LUCKY LUCIANO: HIS AMAZING TRIAL AND WILD WITNESS. Hickman Powell. Arno Press/Citadel Press, 1975. Powell an ex-Herald Trib guy and later Tom Dewey's man, knew it all but keyed so hard on the vice trial that the more desirable book might be THE LUCIANO STORY. Sid Feder and Joachim Joesten. David McKay, 1954. What we don't want is the bogus LAST TESTAMENT OF LUCKY LUCIANO manufactured for Little, Brown in '74 by Martin A. Gosch and Richard Hammer, bared as pure hokum by the N.Y. Times pre-pub and remaindered the day it came out. We would have to deal with it in the intro to whichever Luciano book we used.
FRANK COSTELLO PRIME MINISTER OF THE UNDERWORLD. George Wolf with Joseph DiMona. William Morrow, 1974. Wolf was Uncle Frank's lawyer for 30 years, so this one's rather kind.
KILL THE DUTCHMAN! THE STORY OF DUTCH SCHULTZ. Paul Sann. Arlington House, 1971, and then Popular Library in paper.
This is the only book on Mr. Flegenheimer and it covers all of his contemporaries, keying on the syndicate giants, who had him put away--Luciano, Meyer Lansky, Costello, Albert Anastasia, Louis (Lepke) Buchalter, Jacob (Gurrah) Shapiro & Co. Heavy on Tom Dewey and that towering giant among thieving Tammany Hall honchos, Jimmy Hines.
THE BIG BANKROLL: THE LIFE AND TIMES OF ARNOLD ROTHSTEIN. Leo Katcher. Arlington House, 1958. Again, all the large names of the time who took their Ph.Ds at the feet of the underworld's original financial brain. Leo, who worked with me on The Post, did a very creditable job.
JOHNNY TORRIO: FIRST OF THE GANG LORDS. Jack McPhaul.
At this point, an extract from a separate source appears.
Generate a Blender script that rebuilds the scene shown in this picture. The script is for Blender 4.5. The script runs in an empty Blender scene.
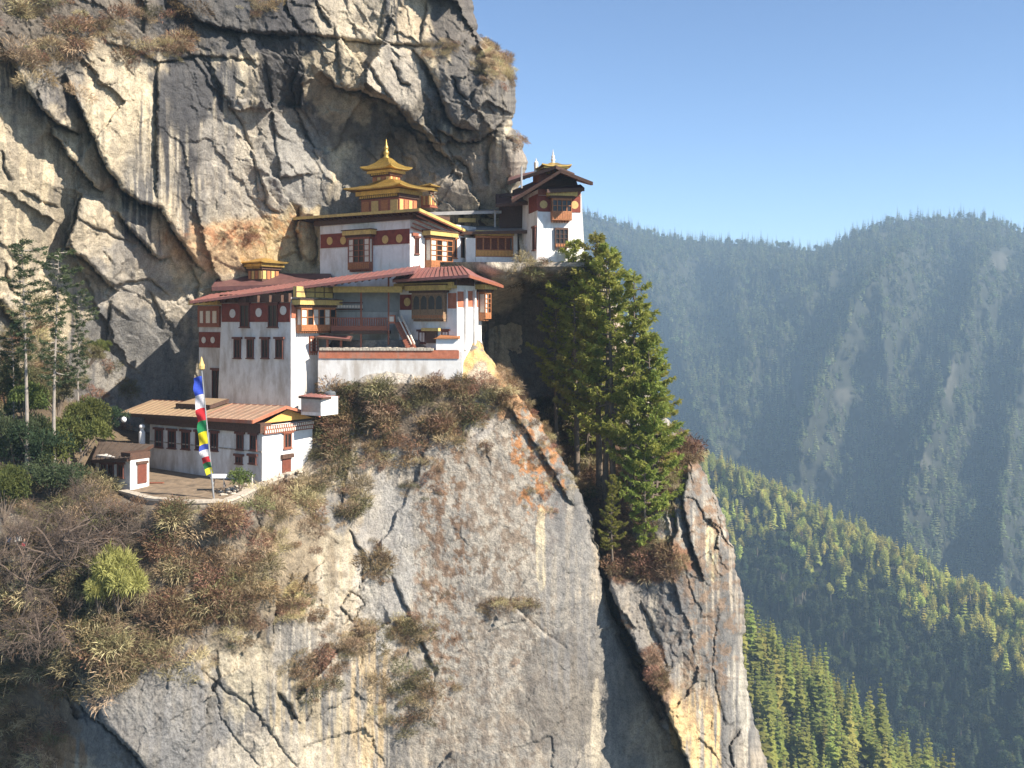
import bpy, bmesh, math, random
import numpy as np
from mathutils import Vector, Matrix
R = math.radians
random.seed(7)
SC = bpy.context.scene
COL = SC.collection

# ------------------------------------------------------------------ camera, sky, sun, exposure
F = 1024.0                       # focal length in pixels, horizon at pixel row 320
cam_d = bpy.data.cameras.new('camera'); cam = bpy.data.objects.new('camera', cam_d); COL.objects.link(cam)
cam.location = (0, 0, 0); cam.rotation_euler = (R(90), 0, 0)
cam_d.sensor_width = 36; cam_d.lens = 36*F/1024; cam_d.shift_y = -64/1024
cam_d.clip_start = 0.5; cam_d.clip_end = 60000
SC.camera = cam
SUN_AZ, SUN_EL = -29.0, 37.0     # azimuth from +X, towards the viewer when negative
w = bpy.data.worlds.new('World'); SC.world = w; w.use_nodes = True
nt = w.node_tree; bg = nt.nodes['Background']
sky = nt.nodes.new('ShaderNodeTexSky'); sky.sky_type = 'NISHITA'; sky.sun_disc = False
sky.sun_elevation = R(SUN_EL); sky.sun_rotation = R(90-SUN_AZ); sky.altitude = 3000
sky.air_density = 1.0; sky.dust_density = 0.3; sky.ozone_density = 3.5
nt.links.new(sky.outputs[0], bg.inputs[0]); bg.inputs[1].default_value = 0.088
sl = bpy.data.lights.new('sun', 'SUN'); sl.energy = 5.0; sl.angle = R(0.5); sl.color = (1.0, 0.92, 0.80)
so = bpy.data.objects.new('sun', sl); COL.objects.link(so)
SDIR = Vector((math.cos(R(SUN_AZ))*math.cos(R(SUN_EL)), math.sin(R(SUN_AZ))*math.cos(R(SUN_EL)), math.sin(R(SUN_EL))))
so.rotation_euler = SDIR.to_track_quat('Z', 'Y').to_euler(); so.location = (200, -100, 200)
SC.view_settings.view_transform = 'Standard'; SC.view_settings.look = 'None'
SC.view_settings.exposure = 1.15; SC.view_settings.gamma = 1; SC.view_settings.use_curve_mapping = False
SC.cycles.max_bounces = 6; SC.cycles.diffuse_bounces = 3; SC.cycles.glossy_bounces = 2; SC.cycles.transparent_max_bounces = 8
SC.cycles.use_denoising = True; SC.cycles.sample_clamp_indirect = 6

# ------------------------------------------------------------------ helpers
def P(px, py, d): return Vector(((px-512)/F*d, d, (320-py)/F*d))
def tag(o, label, cat, group=None):
    o['label'] = label; o['category'] = cat
    if group: o['group'] = group
    return o
def empty(name, loc, label=None, cat=None, group=None):
    o = bpy.data.objects.new(name, None); COL.objects.link(o); o.location = loc; o.empty_display_size = 0.5
    if label: tag(o, label, cat, group)
    return o
def worldloc(o):
    v = Vector((0, 0, 0))
    while o: v += Vector(o.location); o = o.parent
    return v
def copy_tree(o, parent=None):
    c = o.copy(); COL.objects.link(c)
    if parent: c.parent = parent
    for ch in list(o.children): copy_tree(ch, c)
    return c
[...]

Arlington House, 1971. McPhaul was a top Chicago reporter on
the crime beat. I knocked this book in a review because the guy made up all kinds of dialogue, which is not one of my favorite sports, but the guts are all here.
MEYER LANSKY: MOGUL OF THE MOB. Dennis Eisenberg, Uri Dan and Eli Landau. Paddington Press Ltd, 1979. Meyer talked
to Dan and Landau when he was trying to get into Israel to stay but didn't tell them anything. Their prime source was Joseph (Doc) Stacher, long settled in the Holy Land and a lifetime associate of Meyer's. The deal was that they print nothing until the Doc had passed into the Great Beyond lest the Little Man hasten his journey. This book is nicer to my friend Meyer than he deserved, so there might be a question about an alternative, like LANSKY. Hank Messick. Putnam's 1971. The problem is that Messick went the other way, whole hog, all out of the Justice Department's mile-high file. Hence the Messick book's loaded with a lot more blood, guts and corpses. Meyer, talking to me, gave both books very bad reviews.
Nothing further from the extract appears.